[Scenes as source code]
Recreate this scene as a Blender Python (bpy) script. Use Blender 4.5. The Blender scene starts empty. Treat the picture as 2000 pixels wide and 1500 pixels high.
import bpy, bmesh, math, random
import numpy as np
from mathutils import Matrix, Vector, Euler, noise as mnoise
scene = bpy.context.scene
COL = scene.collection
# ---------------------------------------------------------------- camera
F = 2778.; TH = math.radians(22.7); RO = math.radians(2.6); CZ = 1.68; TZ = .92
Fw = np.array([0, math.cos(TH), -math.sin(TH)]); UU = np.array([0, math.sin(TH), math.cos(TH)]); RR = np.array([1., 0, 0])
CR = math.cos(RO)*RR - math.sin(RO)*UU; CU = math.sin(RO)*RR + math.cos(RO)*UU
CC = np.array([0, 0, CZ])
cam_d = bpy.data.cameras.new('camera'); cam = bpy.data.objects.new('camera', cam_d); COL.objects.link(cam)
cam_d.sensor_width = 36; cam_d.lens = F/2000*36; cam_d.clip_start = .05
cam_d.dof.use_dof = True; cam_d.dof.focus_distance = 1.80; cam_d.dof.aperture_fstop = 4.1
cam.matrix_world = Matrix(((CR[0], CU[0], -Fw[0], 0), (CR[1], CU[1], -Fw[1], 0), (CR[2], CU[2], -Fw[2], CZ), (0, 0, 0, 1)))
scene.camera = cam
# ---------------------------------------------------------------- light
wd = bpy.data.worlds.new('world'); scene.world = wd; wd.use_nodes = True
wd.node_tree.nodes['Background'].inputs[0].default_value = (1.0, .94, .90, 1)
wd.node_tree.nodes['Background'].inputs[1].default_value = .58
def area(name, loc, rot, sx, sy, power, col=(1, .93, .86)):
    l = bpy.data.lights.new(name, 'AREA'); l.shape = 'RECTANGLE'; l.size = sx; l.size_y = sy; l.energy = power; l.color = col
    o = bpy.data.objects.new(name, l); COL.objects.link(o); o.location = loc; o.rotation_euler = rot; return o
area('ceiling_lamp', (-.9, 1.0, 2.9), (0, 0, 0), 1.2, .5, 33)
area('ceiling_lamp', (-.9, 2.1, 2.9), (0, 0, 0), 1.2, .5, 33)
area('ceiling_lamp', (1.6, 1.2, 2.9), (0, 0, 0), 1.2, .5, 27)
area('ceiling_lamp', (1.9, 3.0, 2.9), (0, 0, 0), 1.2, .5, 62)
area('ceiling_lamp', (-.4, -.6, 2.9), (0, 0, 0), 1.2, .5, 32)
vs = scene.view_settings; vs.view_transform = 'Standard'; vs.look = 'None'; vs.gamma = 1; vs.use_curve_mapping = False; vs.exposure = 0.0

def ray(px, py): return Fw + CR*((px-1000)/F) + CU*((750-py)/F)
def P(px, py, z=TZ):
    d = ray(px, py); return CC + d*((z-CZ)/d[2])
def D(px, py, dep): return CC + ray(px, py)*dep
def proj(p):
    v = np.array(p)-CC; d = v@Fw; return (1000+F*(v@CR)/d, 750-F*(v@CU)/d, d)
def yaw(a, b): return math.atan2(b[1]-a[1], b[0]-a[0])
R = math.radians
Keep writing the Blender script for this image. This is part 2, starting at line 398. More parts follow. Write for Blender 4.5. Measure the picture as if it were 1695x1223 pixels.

> _Task goal_
Copy every line of the listing where the word "script" appears.

> _Response for this exercise_
Recreate this scene as a Blender Python (bpy) script. Use Blender 4.5. The Blender scene starts empty. Treat the picture as 2000 pixels wide and 1500 pixels high.
Keep writing the Blender script for this image. This is part 2, starting at line 398. More parts follow. Write for Blender 4.5. Measure the picture as if it were 1695x1223 pixels.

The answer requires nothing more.